Malheureusement, de nombreux dirigeants israéliens sont immunisés contre la compréhension en profondeur de l'interdépendance et de ses ramifications politiques, se convaincant eux-mêmes à la place qu'il parviennent à plus de sécurité en comptant simplement sur la force brutale pour mettre leurs opposants palestiniens à genoux. Cette « stratégie de la contrainte » est cependant fondamentalement douteuse, et à présent, à la lumière de ce nouvel « équilibre de la terreur » elle est plus que jamais un produit du passé.
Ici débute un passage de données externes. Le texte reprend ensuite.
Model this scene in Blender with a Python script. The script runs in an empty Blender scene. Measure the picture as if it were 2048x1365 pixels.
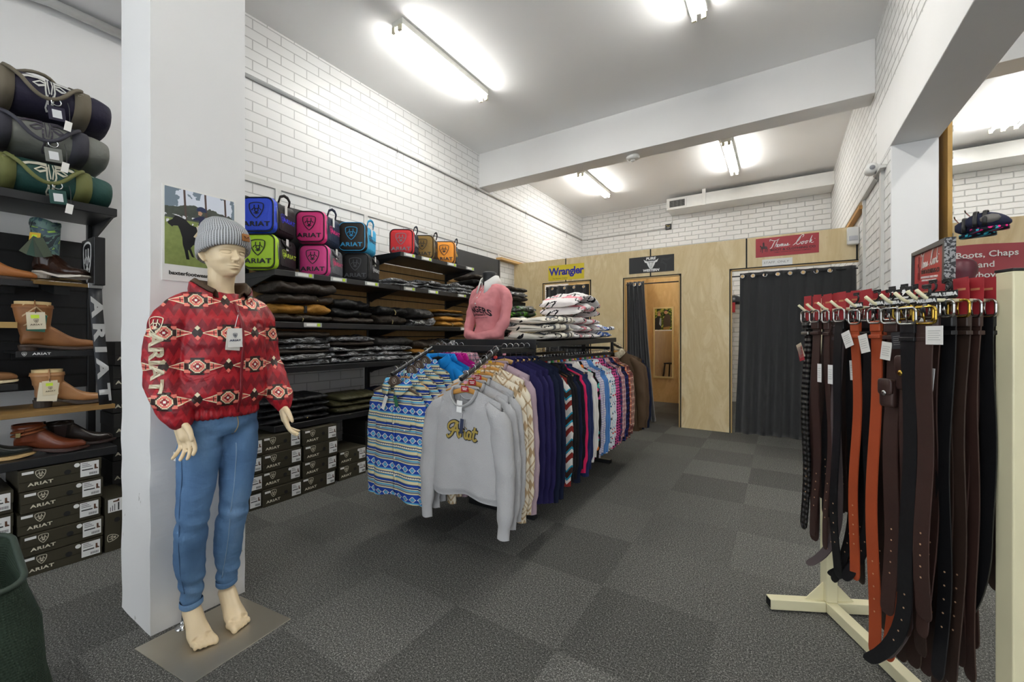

Peut-être Israël a-t-il besoin plus que tout autre chose d'un leadership post-sioniste éclairé qui ne s'emprisonne pas lui-même dans l'idéologie expansionniste obscure du XIXe siècle et qui soit, à la place, en accord avec les nécessités de la survie dans le contexte contemporain de la mondialisation et de la régionalisation. Cela voudrait dire moins d'arrogance et d'illusions quant à sa supériorité militaire,[3] et admettre sa vulnérabilité qui pourrait, à son tour, créer l'élan jusqu'ici absent pour comprendre et compatir à la souffrance de « l'autre » palestinien, qui n'est pour l'instant que candidat à la simple oppression.

Kaveh L. Afrasiabi


Notes:
[1] "Impressions de Gaza", Noam Chomsky, 4 novembre 2012.
[2] [NdT] Israël a annoncé ce mardi matin suspendre son projet d'opération terrestre dans la Bande de Gaza pour « donner des chances aux efforts égyptiens visant à établir une trêve entre le Hamas et l'Etat hébreu".
[3] « Israël classé nation la plus militarisée », Asia Times Online, 15 novembre 2012.